High Speed Two: Disclosure of Information

(asked on 2nd September 2020) - View Source

Question to the Department for Transport:

To ask Her Majesty's Government, further to the response on 13 July to the Freedom of Information request to HS2 Ltd (FOI-19-3289), whether they (1) informed the committees in both Houses of Parliament which considered the petitions in relation to the High Speed Rail (London - West Midlands) Act 2017 to the High Speed Rail (West Midlands - Crewe) Bill, and (2) have informed, or intend to inform, the committee in the House of Lords which is considering the petitions in relation to the High Speed Rail (West Midlands - Crewe) Bill, that any petitioner who had signed a non-disclosure agreement with HS2 Ltd had signed such an agreement; if so, which petitioners; and if not, why not.


Answered by
Baroness Vere of Norbiton Portrait
Baroness Vere of Norbiton
Parliamentary Secretary (HM Treasury)
This question was answered on 16th September 2020

The Promoter’s evidence to the Select Committee only includes information relevant to the matters raised by each petitioner. The Promoter was not asked about NDAs, and so did not mention them to the Select Committees that considered petitions against the High Speed Rail (London - West Midlands) Bill in either House whether any of the petitioners against the Bill had entered into a NDA (or confidentiality agreement) with HS2 Ltd. Nor has the Promoter done so for petitioners against the High Speed Rail (West Midlands - Crewe) Bill. The Select Committees are not inquiries into HS2 or HS2 Ltd – they are a quasi-judicial process that considers requests for changes to the scheme, made by petitioners.

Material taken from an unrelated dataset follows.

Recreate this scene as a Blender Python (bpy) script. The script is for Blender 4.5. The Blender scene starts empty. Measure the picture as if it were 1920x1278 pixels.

Confidentiality agreements preserve confidentiality when two or more parties exchange sensitive information. These agreements offer protection when parties want to share confidential or commercially sensitive information with each other but need to make sure that the information is not shared more widely. Like any contract, these agreements are entered into by mutual consent, and are utilised to protect not just HS2 Ltd’s confidential information but the confidential information of the third party/ies involved. They provide value to the taxpayer by reducing uncertainty and by helping to reduce generalised blight.

A confidentiality agreement would not prevent a signatory from petitioning against the Bill or appearing before a Select Committee in either House to raise the issues in its petition. It simply seeks to ensure that any confidential information shared between the parties under the terms of the agreement is not disclosed.